High-energy physics enters a new era with the Large Hadron Collider (LHC) at CERNsearching for new particles and forces at energies ten times bigger than previously, creating conditions similar to those of the early Universe, just after the Big Bang. At the same time, several new observations arise from experiments in astrophysics and cosmology, which complete our understanding of the same physics, while the direct and indirect search of dark matter continues. There is a real opportunity to extract the underlying microscopic theory, beyond the current standard models of particle physics and cosmology. The subject of this thesis is to explore several theoretical ideas and proposals, based on supersymmetry, string theory, extra dimensions and holography, in order to make progress in this direction. Indeed, supersymmetry is space-time symmetry motivated by theoretical arguments and experimental indications. On the other hand, string theory renders compatible two fundamental theories: quantum mechanics and general relativity, by replacing the notion of point particles by extended objects. Two important consequences are the existence of extra dimensions and the possible brane-world description of our Universe.

Several research directions are possible. Central questions are: (i) the origin of the different scales associated with a theory describing cosmology, gravitation and particle physics; (ii) the role of supersymmetry at a fundamental level and its possible non- linear realisation at low energies. Possible research objectives are: (1) Particle physics and cosmology of (approximate) de Sitter vacua in supergravity, towards the description of both inflation and present dark energy. (2) Non-linear supersymmetry and cosmology. (3) In the context of string theory, compactification methods, mechanisms of supersymmetry breaking, the structure of the effective supergravity and its properties, the computation of non-perturbative effects, the propagation of strings in curved spacetime, and the study of gravitational phenomena in regions of strong curvature where the effective field theory approach breaks down.

The expected duration of the thesis is three years. During the first months, the candidate should rather study the literature in this highly competitive subject, in order to improve her/his level and to be able to choose the precise research direction depending on personal interests.

A Master internship is possible, prior to the start of the PhD thesis.

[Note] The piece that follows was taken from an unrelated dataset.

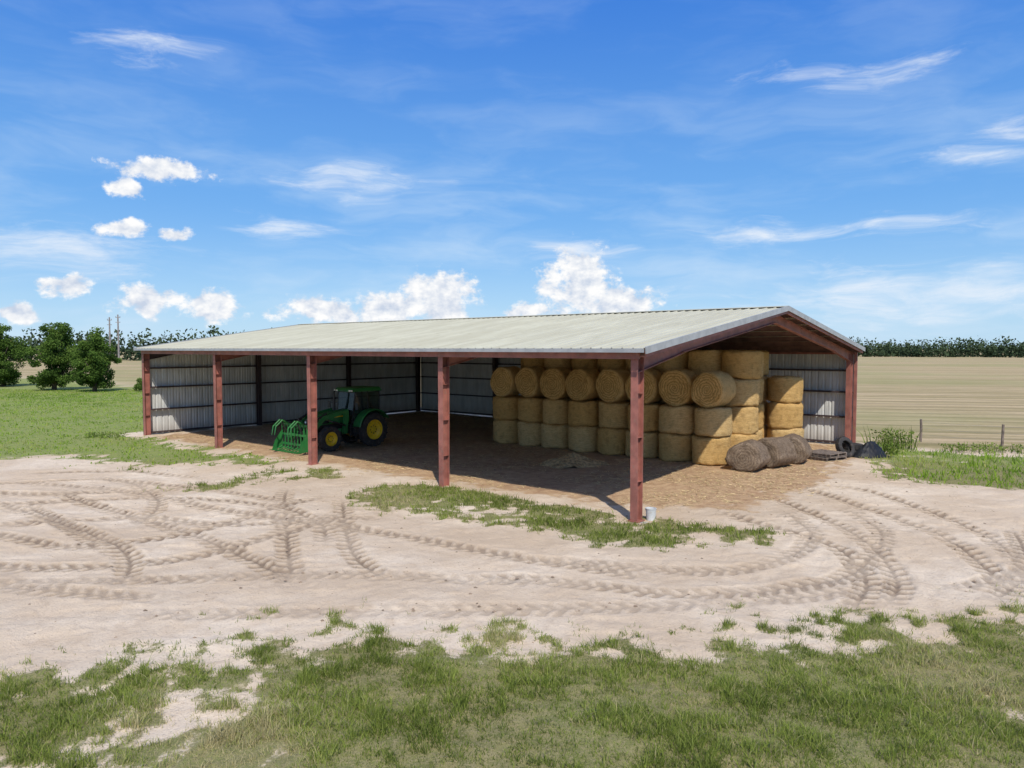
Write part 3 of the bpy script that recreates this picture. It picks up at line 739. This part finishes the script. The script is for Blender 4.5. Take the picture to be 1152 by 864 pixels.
# ------------------------------------------------------------ trees
leafm=leafmat('tree_leaves',(.045,.085,.02),(.11,.185,.038),(.19,.26,.06),.3)
farleaf=leafmat('distant_leaves',(.032,.05,.03),(.062,.09,.045),(.095,.12,.065),.1)
bark=simple('bark',(.12,.09,.07),.95,var=.3,scale=6,bump=.5)
def leaves(C,size,tint):
    n=len(C); a=rng.randn(n,3); a/=np.linalg.norm(a,axis=1)[:,None]; b_=np.cross(a,rng.randn(n,3)); b_/=np.linalg.norm(b_,axis=1)[:,None]
    s=(size*(.6+.8*rng.rand(n)))[:,None]
    V=np.stack([C-a*s*.5,C-b_*s*.28,C+a*s*.5,C+b_*s*.28],1).reshape(-1,3)
    return V,np.arange(n*4).reshape(-1,4),np.repeat(tint,4)
def crown(c,rx,rz_,ncl,per,cr_,low=.0):
    C=[];T=[]
    for i in range(ncl):
        d_=rng.randn(3); d_/=np.linalg.norm(d_); k=rng.rand()**.45
        q=np.array([c[0]+d_[0]*rx*k,c[1]+d_[1]*rx*k,c[2]+d_[2]*rz_*k])
        r_=cr_*(.6+.8*rng.rand()); p=rng.randn(per,3); p/=np.linalg.norm(p,axis=1)[:,None]; p*=(r_*rng.rand(per)**.4)[:,None]; p[:,2]*=.75
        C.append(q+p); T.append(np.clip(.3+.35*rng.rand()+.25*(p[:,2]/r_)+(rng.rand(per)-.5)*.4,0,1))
    return np.concatenate(C),np.concatenate(T)
def tree(name,loc,h,r,ncl=64,per=210,leaf=.19):
    e=empty(name,(loc[0],loc[1],0)); mb=MB()
    pts=[(0,0,-.1),(.1,0,h*.2),(0.0,.1,h*.45),(.1,.1,h*.8)]; mb.tube(pts,[h*.035,h*.028,h*.02,h*.006],10)
    for i in range(11):
        a=i*2.4; z0=h*(.15+.05*i); rr=r*(.85-.04*i)
        p=Vector((.05,.05,z0)); q=Vector((math.cos(a)*rr*.5,math.sin(a)*rr*.5,z0+h*.10)); w=Vector((math.cos(a)*rr,math.sin(a)*rr,z0+h*.22))
        mb.tube([p,q,w],[h*.013,h*.008,h*.002],6)
    mb.obj('trunk_and_limbs',[bark],e,smooth=True)
    C1,T1=crown((0,0,h*.46),r*.98,h*.34,ncl,per,r*.26)
    C2,T2=crown((rng.uniform(-.25,.25)*r,0,h*.76),r*.55,h*.2,ncl//3,per,r*.24)
    C3,T3=crown((0,0,h*.17),r*.85,h*.11,ncl//2,per,r*.24)
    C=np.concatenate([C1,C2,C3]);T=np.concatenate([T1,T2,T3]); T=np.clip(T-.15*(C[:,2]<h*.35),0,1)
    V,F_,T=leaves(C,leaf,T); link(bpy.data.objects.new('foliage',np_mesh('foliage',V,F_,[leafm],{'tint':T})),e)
tree('broadleaf_tree',(-41.7,72.5),6.5,2.15)
tree('broadleaf_tree',(-47.3,75),7.5,2.45)
tree('broadleaf_tree',(-57.5,82),7.4,2.5)
tree('broadleaf_tree',(-64,86),7.5,2.9)
def bush(name,loc,r,h,ncl,per,leaf,mat=leafm):
    C,T=crown((loc[0],loc[1],h*.5),r,h*.42,ncl,per,min(r,h)*.3); C[:,2]=np.abs(C[:,2])
    V,F_,T=leaves(C,leaf,np.clip(T+.15,0,1)); link(bpy.data.objects.new(name,np_mesh(name,V,F_,[mat],{'tint':T})))
bush('shrub',(-37.2,73),.9,1.3,14,120,.16)
weedm=leafmat('weed_leaves',(.08,.13,.03),(.19,.27,.05),(.32,.32,.12),.3)
def weeds(name,loc,r,h,n,w=.03):
    a=rng.rand(n)*6.28; q=rng.rand(n)**.6*r; x=loc[0]+np.cos(a)*q*1.5; y=loc[1]+np.sin(a)*q*.7
    V,F_,T=blades(x,y,h*(.4+.7*rng.rand(n)),w*(.5+rng.rand(n)),np.clip(rng.rand(n)*.9,0,1),.6)
    m=n*4; idx=rng.randint(0,n,m); C=np.stack([x[idx]+rng.randn(m)*.10,y[idx]+rng.randn(m)*.10,h*(.15+.7*rng.rand(m))],1)
    V2,F2,T2=leaves(C,.10,np.clip(rng.rand(m),0,1))
    tri=np.concatenate([F2[:,[0,1,2]],F2[:,[0,2,3]]])+len(V)
    link(bpy.data.objects.new(name,np_mesh(name,np.concatenate([V,V2]),np.concatenate([F_,tri]),[weedm],{'tint':np.concatenate([T,T2])})))
weeds('tall_weeds',(16.2,30.8),.75,1.0,150); weeds('tall_weeds',(19.4,30.0),1.0,.4,110); weeds('tall_weeds',(21.8,29.6),1.0,.4,90); weeds('tall_weeds',(15.2,29.2),.4,.55,60)
weeds('tall_weeds',(-19.5,34.8),.7,.3,60)
Cs=[];Ts=[]
def line(az0,az1,dist,hmin,hmax,step,dens):
    a=az0
    while a<az1:
        dd=dist*(1+.10*(rng.rand()-.5)); big=.5+.9*vn(np.array([a*40.]),np.array([dist*.1]),3)[0]
        h=(hmin+(hmax-hmin)*rng.rand()**1.5)*(.75+.35*big); w=h*(.25+.25*rng.rand())
        x=math.sin(a)*dd; y=math.cos(a)*dd
        n=int(dens*(.6+.6*rng.rand())); p=rng.randn(n,3); p/=np.linalg.norm(p,axis=1)[:,None]; p*=(rng.rand(n)**.4)[:,None]
        top=p[:,2]; zz=h*.5+top*h*.5; k=rng.rand(n)<.35; zz=np.where(k,rng.rand(n)*h*.5,zz)
        C=np.stack([x+p[:,0]*w*np.where(k,1.5,1.1-.4*top),y+p[:,1]*w,zz],1)
        Cs.append(C); Ts.append(np.clip(.3+.3*rng.rand()+.3*top*(~k)-.15*k+(rng.rand(n)-.5)*.4,0,1))
        a+=step*w/dd
line(-.85,-.15,300,7,12.5,.55,170); line(-1.6,-.85,260,6,11,.9,90)
line(-.2,.35,420,6,9,.9,60)
line(.35,1.3,430,5.5,9.5,.5,130)
line(.35,1.2,480,7,11.5,.7,90)
C=np.concatenate(Cs);T=np.concatenate(Ts); V,F_,T=leaves(C,1.4,T)
link(bpy.data.objects.new('distant_trees',np_mesh('distant_trees',V,F_,[farleaf],{'tint':T})))
# ------------------------------------------------------------ sky
SUN_EL=math.radians(50); SUN_AZ=math.radians(170)
w=bpy.data.worlds.new('World'); scene.world=w; w.use_nodes=True; t=w.node_tree; t.nodes.clear()
out=t.nodes.new('ShaderNodeOutputWorld'); bg=t.nodes.new('ShaderNodeBackground'); t.links.new(bg.outputs[0],out.inputs[0])
sky=t.nodes.new('ShaderNodeTexSky'); sky.sky_type='NISHITA'; sky.sun_disc=False; sky.sun_elevation=SUN_EL; sky.sun_rotation=SUN_AZ
sky.air_density=1.0; sky.dust_density=.3; sky.ozone_density=2.5
S=.14; bg.inputs[1].default_value=S
gen=N(t,'ShaderNodeTexCoord').outputs['Generated']
sp=N(t,'ShaderNodeSeparateXYZ',{0:gen}); az=mth(t,'ARCTAN2',sp.outputs[0],sp.outputs[1]); el=mth(t,'ARCSINE',sp.outputs[2])
ae=N(t,'ShaderNodeCombineXYZ',{0:az,1:el,2:0.0}).outputs[0]
def warp(vec,scale,amt,stretch=1):
    n=N(t,'ShaderNodeTexNoise',{'Vector':madd(t,vec,(1,stretch,1)),'Scale':scale,'Detail':2.0,'Roughness':.6})
    v=N(t,'ShaderNodeVectorMath',{0:n.outputs[1],1:(.5,.5,.5)},operation='SUBTRACT').outputs[0]
    return N(t,'ShaderNodeVectorMath',{0:v,1:amt,2:vec},operation='MULTIPLY_ADD').outputs[0]
def fieldof(bl,src):
    acc=None
    for px,py,sx,sy in bl:
        u=(px-576)/818; a=math.atan(u); e=math.atan((392-py)/818*math.cos(a)); sa=sx/818*math.cos(a)**2; se=sy/818*math.cos(a)
        v=madd(t,src,(1/sa,1/se,1),(-a/sa,-e/se,0))
        l=N(t,'ShaderNodeVectorMath',{0:v},operation='LENGTH').outputs['Value']
        acc=l if acc is None else mth(t,'MINIMUM',acc,l)
    return mth(t,'SUBTRACT',1.0,mth(t,'MINIMUM',acc,2.0))
aw=warp(ae,14,(.035,.03,0)); aw2=warp(ae,5,(.22,.05,0),2.5)
cum=fieldof([(650,320,46,42),(690,340,50,22),(495,336,42,32),(440,347,50,20),(362,348,50,18),
 (163,340,38,18),(242,345,40,20),(75,322,28,13),(22,352,26,12),(592,350,28,9),(182,193,52,13),(147,215,22,12),(150,262,34,11),(198,266,20,8)],aw)
nz=noise(t,madd(t,ae,(1,1.25,1)),32,6,.64)
nz2=noise(t,madd(t,ae,(1,1.25,1),(.007,-.013,0)),32,3,.62)
dens=mth(t,'ADD',mth(t,'MULTIPLY',cum,.8),mth(t,'MULTIPLY',mth(t,'SUBTRACT',nz,.5),2.0))
cm=sstep(t,dens,-.08,.34)
sh=mth(t,'MULTIPLY_ADD',mth(t,'SUBTRACT',nz,nz2),2.8,.60,clamp=True)
wis=fieldof([(90,283,160,32),(320,256,75,16),(410,205,90,20),(860,262,140,16),(1010,252,110,14),(1125,148,55,22),(1095,181,105,15),(640,280,60,14),(170,58,100,18),(960,80,110,18),(1010,335,320,40)],aw2)
wn=noise(t,madd(t,aw2,(5,26,1)),1.6,6,.66)
wd=mth(t,'MULTIPLY',sstep(t,mth(t,'ADD',mth(t,'MULTIPLY',wis,.6),mth(t,'MULTIPLY',mth(t,'SUBTRACT',wn,.5),2.1)),.0,1.0),.9)
fn=noise(t,madd(t,aw2,(2.6,11,1),(3,1,0)),1.3,5,.6)
fd=mth(t,'MULTIPLY',sstep(t,fn,.42,.74),mth(t,'MULTIPLY_ADD',sstep(t,el,.38,.0),.45,.14))
hs=N(t,'ShaderNodeHueSaturation',{'Hue':.5,'Saturation':1.2,'Value':1.0,'Color':sky.outputs[0]}).outputs[0]
k=1/S
g1=mixc(t,sstep(t,el,-.03,.20),(.45,.70,.93),(.165,.43,.87)); g1=mixc(t,sstep(t,el,.12,.5),g1,(.042,.21,.75))
g1=N(t,'ShaderNodeVectorMath',{0:g1,3:k},operation='SCALE').outputs[0]
base=mixc(t,.85,hs,g1)
c=mixc(t,fd,base,(.66*k,.81*k,.97*k)); c=mixc(t,wd,c,(.84*k,.90*k,.98*k))
# unseen bright cloud sheet overhead and behind, added as neutral fill for the interior
hn=noise(t,gen,3.2,5,.6)
c=mixc(t,mth(t,'MULTIPLY',mth(t,'MULTIPLY',sstep(t,hn,.44,.60),sstep(t,el,.55,.85)),.8),c,(.95*k,.96*k,.98*k))
ccol=mixc(t,sh,(.58*k,.66*k,.80*k),(1.0*k,1.0*k,1.0*k)); c=mixc(t,cm,c,ccol)
t.links.new(c,bg.inputs[0])
sd=bpy.data.lights.new('sun','SUN'); sd.energy=4.3; sd.angle=math.radians(.7); sd.color=(1,.95,.86)
so=bpy.data.objects.new('sun',sd); link(so)
sv=Vector((math.sin(SUN_AZ)*math.cos(SUN_EL),math.cos(SUN_AZ)*math.cos(SUN_EL),math.sin(SUN_EL)))
so.rotation_euler=sv.to_track_quat('Z','Y').to_euler(); so.location=sv*60
# ------------------------------------------------------------ camera
cd=bpy.data.cameras.new('camera'); cd.sensor_width=36; cd.lens=818/1152*36; cd.clip_end=8000; cd.clip_start=.1
cam=bpy.data.objects.new('camera',cd); link(cam); cam.location=(0,0,4.3); cam.rotation_euler=(math.radians(90-2.8),0,0)
scene.camera=cam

Pushing the precision frontier of LHC physics: Automating QCD resummation for new physics

Advisor: Benjamin Fuks, Co-advisor: Hua-Sheng Shao

The Standard Model of particle physics is an extremely successful theory, with (almost) all observations performed so far perfectly matching the predictions. However, the present experimental status also reveals several of the conceptual issues and practical limitations of the Standard Model, like the absence of a candidate for dark matter or the hierarchy problem. The Standard Model is therefore acknowledged as an effective theory that should originate from a more fundamental one yet to be discovered, and new phenomena are expected at energies well below the Planck scale. Whilst there are currently numerous intriguing features that provide hints that new physics could be accessible at energies that are already probed, none of these are yet significant enough to exclude the standard paradigm. However, as more data is being collected, we have reason to be optimistic towards the close future.

One interesting avenue in the searches for new physics relies on indirect probes in which precision theoretical predictions are confronted to accurate experimental measurements. The state-of-the-art for new physics predictions for the LHC consists in Monte Carlo simulations in which matrix elements including the next-to-leading order corrections driven by quantum chromodynamics (QCD) are matched with parton showers. While the accuracy of parton shower is quite limited so far, QCD resummation procedure provides a systematic way to improve it. In more details, fixed-order QCD perturbative computations are only justified when the perturbative series is controlled by a small expansion parameter. Close to the production threshold or when QCD emission are soft and/or collinear, large logarithmic terms need to be resummed. Whilst such a resummation can be handled through parton showers, its accuracy is limited so that analytical computations are in order to provide a better description at the hard-scattering level.

This thesis fits within this context and aims to automate perturbative QCD resummation calculations for various observables relevant for the LHC, both in the framework of the Standard Model and for new physics. The planned research will extend two existing programs developed at the LPTHE and that are widely used in the high-energy physics community, namely MADGRAPH5_aMC@NLO [1] and RESUMMINO [2]. Whilst we plan to start studying standard candles (total rates, invariant mass and transverse-momentum distributions of one or more final state particles) in the Standard Model, phenomenological applications to new physics will be conducted later on. We indeed plan to focus both on well-motivated ultraviolet-complete models (such as models featuring a strong dynamics at a high-energy scale or supersymmetric models) and effective field theories extending the Standard Model by higher-dimensional operators.

The technical part of the project consists in understanding how next-to-leading order calculations in QCD work and in devising an efficient method to extract the components allowing for performing all-order QCD resummation. Whilst a first training on the Standard Model and supersymmetry for which analytical results exist will be achieved, generalisation to any process from any theory will be foreseen in a second step. The deliverable consists in the building of a plugin linking MADGRAPH5_aMC@NLO and RESUMMINO, so that any physicist could compute precision predictions for any model. Moreover, tables of total and differential cross sections relevant for LHC and future collider physics will be provided, as this is known as relevant inputs for the high-energy physics community.

Within this project, the candidate is expected to develop a deep knowledge of new physics models and phenomenology, as well as acquire strong computing skills in QCD. Achieving the predefined goals will allow the candidate to obtain a strong expertise both in the development and in the usage of various tools widely used in our community, which is a valuable expertise for most research groups in the world.

[1] J. Alwall, R. Frederix, S. Frixione, V. Hirschi, F. Maltoni, O. Mattelaer, H.S. Shao, T. Stelzer, P. Torrielli and M. Zaro, The automated computation of tree-level and next-to-leading order differential cross sections, and their matching to parton shower simulations, JHEP 1407 (2014) 079.

[2] B. Fuks, M. Klasen, D.R. Lamprea and M. Rothering, Precision predictions for electroweak superpartner production at hadron colliders with Resummino, Eur. Phys. J. C 73 (2013) 2480.